Red paint covers the vandalized tourist attraction The Little Mermaid in Copenhagen.
Red paint covers the vandalized tourist attraction The Little Mermaid in Copenhagen.

Iconic statue daubed in red paint by “vandal ” activists

THE iconic Little Mermaid statue in Copenhagen has been daubed  in blood-red paint by criminal activists accused of heartless vandalism.
The action has caused fury in Denmark where the bronze sculpture on the cities waterfront is held in huge affection by the nation.
Copenhagen police said they are investigating the criminal act which happened on May 30 though the culprits have not yet been identified.
Officials quickly got to work cleaning the paint off the 104 year old statue which depicts the mermaid from the famous fairy tale The Little Mermaid penned by Danish author Hans Christian Andersen in 1837.
The vandals were protesting against whale hunting around the Faroe Islands.
On the pavement in front of the monument, they painted the message “Denmark defend the whales of Faroe Islands.”
One blogger wrote: “This is an absolute disgrace.
“Whatever the their opinions are why do they have to do this sort of thing at what is a national monument where parents take their children to tell them about the famous fairy tale?
“They should find another way to make their point. This is just vandalism.”
Danish authorities allow the islanders to drive herds of pilot whales, which are not an endangered species, into a bay where they are caught and killed to provide meat for the islanders.

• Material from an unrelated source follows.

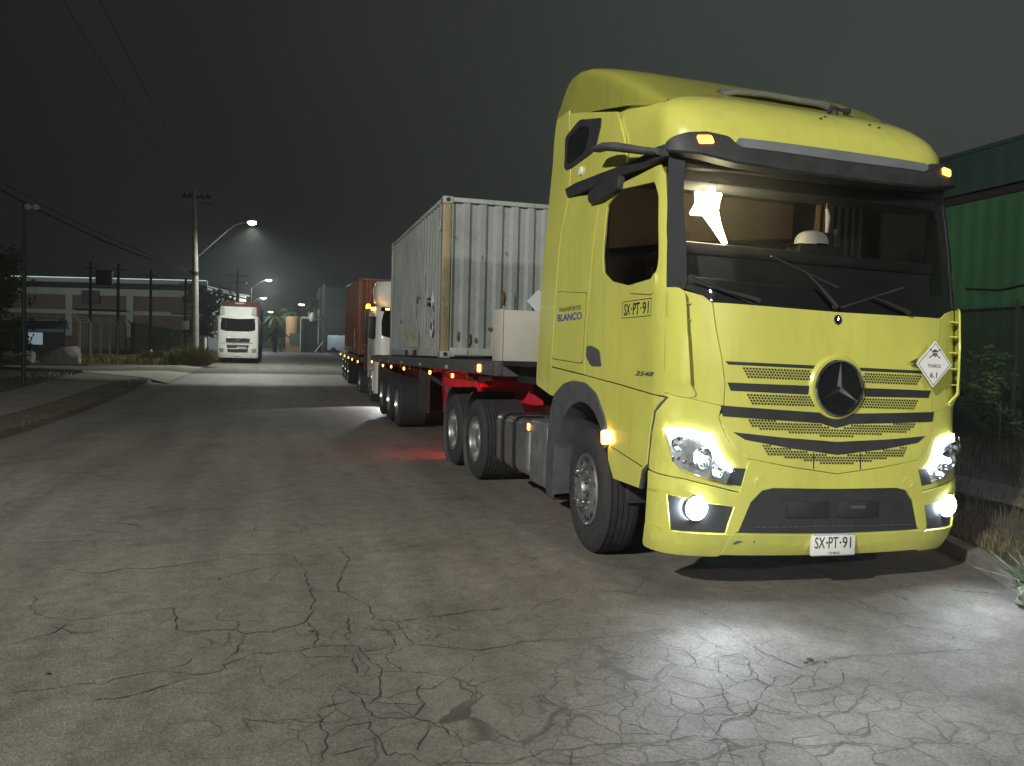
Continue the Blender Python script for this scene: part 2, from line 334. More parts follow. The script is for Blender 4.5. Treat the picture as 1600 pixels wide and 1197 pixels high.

There are more than 100,000 pilot whales living around the Faroe Islands and just 800 are killed on average each year.
More than 25 activists from the Sea Shepherd group have been arrested over the past two years campaigning against the event, known as the Grind, and the organisation has in the past said it will turn to the courts to stop the whaling.
To counter claims of cruelty, the Faroese authorities said the whale drive was conducted in accordance with internal animal welfare laws.
A spokesman said: “Whale catches in the Faroe Islands are conducted in accordance with international law and globally recognised principles of sustainable development.
“Catches are sustainable and fully regulated by national laws and regulations, with a strong emphasis on animal welfare, and a requirement today for participants to be licensed to use the mandatory methods and equipment.
“Whale drives only take place in bays that are officially approved for the purpose, and only schools of whales found in close proximity to land, usually within one nautical mile, are driven ashore.
“The law explicitly states that the hunt is to be conducted in such a way as to cause as little suffering to the whales as possible.
“When the whales have beached themselves, they are killed. It takes a few seconds to kill each whale, and the entire pod is normally killed in less than ten minutes.
“The use of a spinal lance, designed by a Faroese veterinarian, ensures that the whales lose consciousness and die within a few seconds.”
The mermaid’s head was stolen in 1964 and 1988 and her arm was cut off in 1984.
It is not the first time the Little Mermaid has felt the anger of demonstrators. The statue has twice been decapitated and even draped in a burqa in a protest against Turkey.